Giordania: la sicurezza delle sue frontiere è la sua preoccupazione maggiore. Rinforza la sorveglianza delle frontiere e si allea con gli Stati Uniti nella coalizione anti Stato Islamico.

Turchia: l’assillo di Erdogan, a parte le sue personali aspirazioni di leader regionale, è quello di prevenire la formazione di un Kurdistan nel nord della Siria e con la scusa di fermare lo Stato Islamico, una bomba a loro ed una ai curdi. Una cosa diversa però Ankara l’ha fatta: diminuire le relazioni con Israele. Sì perché Israele ultimamente ha avuto non pochi problemi con l’accordo sul nucleare. Continuano le relazioni commerciali certo, ma la diplomazia sembra essersi imbalsamata.

Israele: non gli è andato giù per niente l’accordo di Vienna, definendolo un errore storico, ripete che il più grande pericolo per Israele é l’arco strategico che si estende tra Teheran, Damasco e Beirut. Raid israeliani  bombardano un’importante via di rifornimento usata da Hezbollah  nelle montagne di Qalamon (area che include una serie di strade che Hezbollah usa per trasferire esseri umani e supporto logistico dentro e fuori dal territorio siriano). Ha bombardato poi 14 postazioni del regime siriano nella parte siriana delle alture del Golan tutto in risposta ad un bombardamento del regime in un villaggio del nord di Israele.

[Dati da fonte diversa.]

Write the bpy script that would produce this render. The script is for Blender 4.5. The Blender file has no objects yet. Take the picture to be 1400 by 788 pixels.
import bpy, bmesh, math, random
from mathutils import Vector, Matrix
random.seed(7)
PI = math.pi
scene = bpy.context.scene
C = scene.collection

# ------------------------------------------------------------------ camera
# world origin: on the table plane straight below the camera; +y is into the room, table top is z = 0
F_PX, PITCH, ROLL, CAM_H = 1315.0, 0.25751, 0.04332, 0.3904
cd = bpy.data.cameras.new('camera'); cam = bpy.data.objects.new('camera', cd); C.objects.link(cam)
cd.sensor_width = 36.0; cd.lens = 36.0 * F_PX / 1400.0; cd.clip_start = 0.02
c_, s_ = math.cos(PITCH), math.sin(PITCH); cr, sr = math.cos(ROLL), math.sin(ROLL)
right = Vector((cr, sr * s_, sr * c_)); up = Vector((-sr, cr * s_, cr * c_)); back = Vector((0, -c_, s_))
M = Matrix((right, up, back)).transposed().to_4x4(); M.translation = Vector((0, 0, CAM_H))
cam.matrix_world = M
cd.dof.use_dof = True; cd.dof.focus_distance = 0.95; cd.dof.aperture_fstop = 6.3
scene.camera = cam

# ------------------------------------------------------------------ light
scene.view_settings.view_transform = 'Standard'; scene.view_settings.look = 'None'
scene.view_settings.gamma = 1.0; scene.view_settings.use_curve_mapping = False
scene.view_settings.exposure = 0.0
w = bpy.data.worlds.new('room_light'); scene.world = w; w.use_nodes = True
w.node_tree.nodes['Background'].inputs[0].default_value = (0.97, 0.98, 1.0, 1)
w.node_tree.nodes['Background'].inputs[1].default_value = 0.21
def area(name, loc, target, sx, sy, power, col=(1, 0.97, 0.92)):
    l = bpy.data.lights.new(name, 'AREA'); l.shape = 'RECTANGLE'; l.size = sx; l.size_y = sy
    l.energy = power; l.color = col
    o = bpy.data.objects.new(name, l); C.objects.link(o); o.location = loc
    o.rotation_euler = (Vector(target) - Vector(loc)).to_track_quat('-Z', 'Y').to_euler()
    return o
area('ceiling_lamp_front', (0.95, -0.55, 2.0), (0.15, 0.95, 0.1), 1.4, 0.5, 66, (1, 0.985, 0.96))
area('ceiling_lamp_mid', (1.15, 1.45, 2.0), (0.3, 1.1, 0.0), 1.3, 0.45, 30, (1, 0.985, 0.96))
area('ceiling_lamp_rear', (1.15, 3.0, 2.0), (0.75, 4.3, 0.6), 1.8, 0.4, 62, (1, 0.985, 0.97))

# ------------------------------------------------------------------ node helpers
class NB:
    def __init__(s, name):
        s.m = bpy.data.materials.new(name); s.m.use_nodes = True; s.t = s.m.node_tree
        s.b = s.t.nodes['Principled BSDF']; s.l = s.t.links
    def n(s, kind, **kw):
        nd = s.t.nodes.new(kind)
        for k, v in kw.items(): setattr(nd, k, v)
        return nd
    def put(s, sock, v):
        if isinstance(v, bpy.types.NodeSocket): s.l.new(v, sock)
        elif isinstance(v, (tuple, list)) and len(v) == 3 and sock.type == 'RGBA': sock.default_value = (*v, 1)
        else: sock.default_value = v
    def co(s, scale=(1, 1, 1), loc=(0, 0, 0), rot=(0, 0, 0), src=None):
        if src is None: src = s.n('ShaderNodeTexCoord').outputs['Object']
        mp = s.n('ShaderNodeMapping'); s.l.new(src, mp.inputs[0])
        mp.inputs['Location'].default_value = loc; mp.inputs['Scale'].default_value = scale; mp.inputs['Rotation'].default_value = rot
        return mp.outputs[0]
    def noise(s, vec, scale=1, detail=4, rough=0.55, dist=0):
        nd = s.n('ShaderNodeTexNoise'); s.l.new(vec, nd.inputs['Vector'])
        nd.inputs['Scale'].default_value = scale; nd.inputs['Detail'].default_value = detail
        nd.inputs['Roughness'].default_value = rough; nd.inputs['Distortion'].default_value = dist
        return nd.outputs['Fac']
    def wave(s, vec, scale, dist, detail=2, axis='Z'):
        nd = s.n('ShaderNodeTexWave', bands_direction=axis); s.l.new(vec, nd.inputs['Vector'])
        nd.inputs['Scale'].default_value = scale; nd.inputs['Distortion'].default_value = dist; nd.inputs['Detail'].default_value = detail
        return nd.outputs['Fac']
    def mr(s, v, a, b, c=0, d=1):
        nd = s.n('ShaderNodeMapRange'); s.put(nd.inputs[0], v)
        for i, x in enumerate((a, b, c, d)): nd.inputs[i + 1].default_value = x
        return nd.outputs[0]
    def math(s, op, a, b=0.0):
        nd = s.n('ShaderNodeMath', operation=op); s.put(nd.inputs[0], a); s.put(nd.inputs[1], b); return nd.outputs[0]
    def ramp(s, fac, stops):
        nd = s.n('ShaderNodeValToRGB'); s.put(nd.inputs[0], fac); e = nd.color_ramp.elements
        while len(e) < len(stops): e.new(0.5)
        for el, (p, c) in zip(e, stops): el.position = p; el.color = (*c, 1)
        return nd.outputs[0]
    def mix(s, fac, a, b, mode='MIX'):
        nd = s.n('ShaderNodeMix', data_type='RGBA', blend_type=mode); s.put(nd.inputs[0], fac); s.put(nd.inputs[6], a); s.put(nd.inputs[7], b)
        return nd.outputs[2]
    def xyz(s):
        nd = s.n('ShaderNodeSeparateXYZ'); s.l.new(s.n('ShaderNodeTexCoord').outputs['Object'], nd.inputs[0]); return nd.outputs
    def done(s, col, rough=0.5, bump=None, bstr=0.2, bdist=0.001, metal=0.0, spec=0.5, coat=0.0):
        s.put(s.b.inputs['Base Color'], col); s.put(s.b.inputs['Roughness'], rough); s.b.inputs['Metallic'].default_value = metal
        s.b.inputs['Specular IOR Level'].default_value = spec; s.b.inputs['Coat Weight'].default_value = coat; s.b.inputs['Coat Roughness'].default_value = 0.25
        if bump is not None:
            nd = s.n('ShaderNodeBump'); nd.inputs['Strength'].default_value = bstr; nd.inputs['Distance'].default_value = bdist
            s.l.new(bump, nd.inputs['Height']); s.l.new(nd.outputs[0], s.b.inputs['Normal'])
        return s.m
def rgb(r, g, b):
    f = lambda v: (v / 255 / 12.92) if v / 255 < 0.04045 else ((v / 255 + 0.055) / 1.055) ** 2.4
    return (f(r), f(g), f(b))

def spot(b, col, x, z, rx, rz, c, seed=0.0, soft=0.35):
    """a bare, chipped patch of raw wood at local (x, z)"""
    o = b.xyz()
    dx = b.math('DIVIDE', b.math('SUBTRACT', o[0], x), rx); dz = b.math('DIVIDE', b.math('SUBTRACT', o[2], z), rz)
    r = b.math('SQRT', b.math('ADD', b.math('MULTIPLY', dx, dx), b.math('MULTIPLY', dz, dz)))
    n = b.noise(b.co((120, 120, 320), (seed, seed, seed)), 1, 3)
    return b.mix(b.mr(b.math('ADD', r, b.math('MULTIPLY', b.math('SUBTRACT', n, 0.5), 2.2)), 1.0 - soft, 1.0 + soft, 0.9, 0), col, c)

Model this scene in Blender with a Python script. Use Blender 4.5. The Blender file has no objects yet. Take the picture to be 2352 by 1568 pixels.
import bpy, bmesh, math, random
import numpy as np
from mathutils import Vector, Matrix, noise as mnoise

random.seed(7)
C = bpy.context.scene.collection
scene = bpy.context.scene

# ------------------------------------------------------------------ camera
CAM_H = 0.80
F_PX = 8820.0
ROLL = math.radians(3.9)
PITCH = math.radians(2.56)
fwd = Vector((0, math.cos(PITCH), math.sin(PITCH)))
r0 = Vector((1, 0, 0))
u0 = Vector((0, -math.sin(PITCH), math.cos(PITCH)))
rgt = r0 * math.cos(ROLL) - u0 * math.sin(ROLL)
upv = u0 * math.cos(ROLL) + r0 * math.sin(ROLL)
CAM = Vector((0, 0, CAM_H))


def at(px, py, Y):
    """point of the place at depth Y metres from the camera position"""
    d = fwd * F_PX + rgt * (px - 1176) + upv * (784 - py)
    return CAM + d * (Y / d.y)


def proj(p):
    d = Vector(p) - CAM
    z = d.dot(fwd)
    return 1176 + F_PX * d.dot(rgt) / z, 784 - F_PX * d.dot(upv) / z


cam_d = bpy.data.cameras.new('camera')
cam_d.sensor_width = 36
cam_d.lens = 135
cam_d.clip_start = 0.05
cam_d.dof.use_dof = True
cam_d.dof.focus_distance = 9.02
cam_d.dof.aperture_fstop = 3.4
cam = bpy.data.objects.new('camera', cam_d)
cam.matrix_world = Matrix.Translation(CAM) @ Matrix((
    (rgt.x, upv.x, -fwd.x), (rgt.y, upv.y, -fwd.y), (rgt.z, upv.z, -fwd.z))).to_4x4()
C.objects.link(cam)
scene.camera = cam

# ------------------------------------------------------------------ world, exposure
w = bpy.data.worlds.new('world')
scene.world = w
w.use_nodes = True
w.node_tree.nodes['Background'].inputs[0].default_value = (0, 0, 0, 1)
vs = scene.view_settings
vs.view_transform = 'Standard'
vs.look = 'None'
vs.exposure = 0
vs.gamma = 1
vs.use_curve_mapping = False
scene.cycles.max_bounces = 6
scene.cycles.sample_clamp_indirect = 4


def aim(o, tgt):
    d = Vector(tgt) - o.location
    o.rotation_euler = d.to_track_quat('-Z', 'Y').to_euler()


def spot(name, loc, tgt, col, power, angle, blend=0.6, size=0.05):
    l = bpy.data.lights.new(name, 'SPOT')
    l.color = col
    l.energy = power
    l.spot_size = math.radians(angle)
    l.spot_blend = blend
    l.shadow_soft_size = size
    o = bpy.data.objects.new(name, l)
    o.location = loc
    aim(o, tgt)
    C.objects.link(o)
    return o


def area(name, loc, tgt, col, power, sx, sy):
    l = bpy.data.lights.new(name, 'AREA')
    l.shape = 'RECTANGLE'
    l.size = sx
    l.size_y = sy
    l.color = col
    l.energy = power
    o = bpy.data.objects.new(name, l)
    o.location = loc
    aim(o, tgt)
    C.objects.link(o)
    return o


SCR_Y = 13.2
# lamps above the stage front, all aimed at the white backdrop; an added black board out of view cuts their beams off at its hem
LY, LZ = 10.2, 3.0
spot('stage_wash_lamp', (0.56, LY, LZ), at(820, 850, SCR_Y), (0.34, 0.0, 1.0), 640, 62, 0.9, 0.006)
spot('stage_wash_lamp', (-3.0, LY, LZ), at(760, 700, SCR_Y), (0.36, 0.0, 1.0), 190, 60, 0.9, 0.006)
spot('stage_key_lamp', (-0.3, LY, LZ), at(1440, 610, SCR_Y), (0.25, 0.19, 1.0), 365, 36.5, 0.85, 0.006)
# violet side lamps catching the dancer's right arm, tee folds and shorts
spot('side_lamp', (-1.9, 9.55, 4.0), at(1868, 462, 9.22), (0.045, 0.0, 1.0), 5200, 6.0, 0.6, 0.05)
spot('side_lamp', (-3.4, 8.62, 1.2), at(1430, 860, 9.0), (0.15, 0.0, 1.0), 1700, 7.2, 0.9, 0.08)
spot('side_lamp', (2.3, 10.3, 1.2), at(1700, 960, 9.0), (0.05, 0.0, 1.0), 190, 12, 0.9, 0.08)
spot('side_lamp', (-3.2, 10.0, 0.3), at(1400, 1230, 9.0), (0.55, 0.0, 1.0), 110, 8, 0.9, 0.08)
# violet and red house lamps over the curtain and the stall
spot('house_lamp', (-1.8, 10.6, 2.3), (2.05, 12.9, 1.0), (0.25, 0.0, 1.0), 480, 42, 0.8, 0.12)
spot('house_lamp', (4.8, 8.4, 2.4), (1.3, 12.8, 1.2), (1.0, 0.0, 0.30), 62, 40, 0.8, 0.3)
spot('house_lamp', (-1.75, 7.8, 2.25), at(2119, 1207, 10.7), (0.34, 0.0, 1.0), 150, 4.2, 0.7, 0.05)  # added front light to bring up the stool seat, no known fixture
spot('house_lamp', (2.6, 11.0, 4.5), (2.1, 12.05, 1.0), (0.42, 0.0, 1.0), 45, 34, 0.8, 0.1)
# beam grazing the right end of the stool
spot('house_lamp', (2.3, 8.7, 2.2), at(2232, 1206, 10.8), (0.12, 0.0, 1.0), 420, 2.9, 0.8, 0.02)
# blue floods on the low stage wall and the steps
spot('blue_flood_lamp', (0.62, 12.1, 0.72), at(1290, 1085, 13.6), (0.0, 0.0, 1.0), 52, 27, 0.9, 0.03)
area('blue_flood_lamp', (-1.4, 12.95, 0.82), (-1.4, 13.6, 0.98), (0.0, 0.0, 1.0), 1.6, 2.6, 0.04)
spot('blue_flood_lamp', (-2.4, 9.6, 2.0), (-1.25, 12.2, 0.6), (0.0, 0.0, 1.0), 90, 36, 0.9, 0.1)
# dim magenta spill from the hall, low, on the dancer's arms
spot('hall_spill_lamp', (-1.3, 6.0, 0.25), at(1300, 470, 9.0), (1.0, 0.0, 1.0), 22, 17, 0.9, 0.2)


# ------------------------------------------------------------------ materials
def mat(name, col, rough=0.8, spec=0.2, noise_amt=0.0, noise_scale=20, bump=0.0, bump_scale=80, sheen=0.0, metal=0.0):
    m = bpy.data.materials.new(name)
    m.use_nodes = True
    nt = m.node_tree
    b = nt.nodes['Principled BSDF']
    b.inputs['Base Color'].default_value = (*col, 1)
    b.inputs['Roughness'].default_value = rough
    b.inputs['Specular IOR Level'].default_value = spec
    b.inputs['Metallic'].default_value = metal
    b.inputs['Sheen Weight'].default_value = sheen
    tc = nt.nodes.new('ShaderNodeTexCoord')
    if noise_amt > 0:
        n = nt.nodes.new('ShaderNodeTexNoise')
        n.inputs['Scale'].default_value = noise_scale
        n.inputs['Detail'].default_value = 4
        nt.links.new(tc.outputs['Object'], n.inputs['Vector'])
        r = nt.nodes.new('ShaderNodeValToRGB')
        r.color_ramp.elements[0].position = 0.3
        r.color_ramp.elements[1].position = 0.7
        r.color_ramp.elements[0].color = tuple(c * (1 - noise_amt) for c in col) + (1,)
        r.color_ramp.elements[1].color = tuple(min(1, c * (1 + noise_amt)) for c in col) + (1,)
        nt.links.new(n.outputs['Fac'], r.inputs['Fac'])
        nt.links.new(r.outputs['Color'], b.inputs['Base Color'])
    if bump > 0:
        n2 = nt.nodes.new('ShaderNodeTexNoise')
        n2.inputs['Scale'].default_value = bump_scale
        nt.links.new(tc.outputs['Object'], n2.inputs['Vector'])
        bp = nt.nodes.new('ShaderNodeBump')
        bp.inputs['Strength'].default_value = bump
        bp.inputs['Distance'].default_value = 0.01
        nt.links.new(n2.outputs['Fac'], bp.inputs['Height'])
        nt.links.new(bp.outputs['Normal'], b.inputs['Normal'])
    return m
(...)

NATO:  con un annuncio a sorpresa del 16 agosto  in cui si dichiara che il dispiegamento dei Patriot finirà a gennaio 2016, si evidenzia un crescente vuoto, oserei dire, tra gli Stati Uniti e i suoi alleati che non è compensato dal recente accordo che consente che aerei americani possano decollare per missioni di combattimento dalla base di Incirlik in Turchia.

Sul tavolo di questo gioco c’è lo Stato Islamico e una serie di gruppi estremisti, piccoli e grandi che si muovono in questo vuoto di potere. Non fanno più notizia i bombardamenti al mercato di Douma di Assad, le foto dei bambini morti. Da poco qualcuno si è accorto che ci sono i profughi siriani e li accolgono perchè sono in fondo dei filantropi. La disgrazia di questo paese è essere un tavolo da gioco, un punto geopoliticamente importante dove il rumore delle armi e quello silenzioso, ma potente dei soldi, coprono il sangue, la miseria, la distruzione. E così Signori, fate il vostro gioco, rien ne va plus.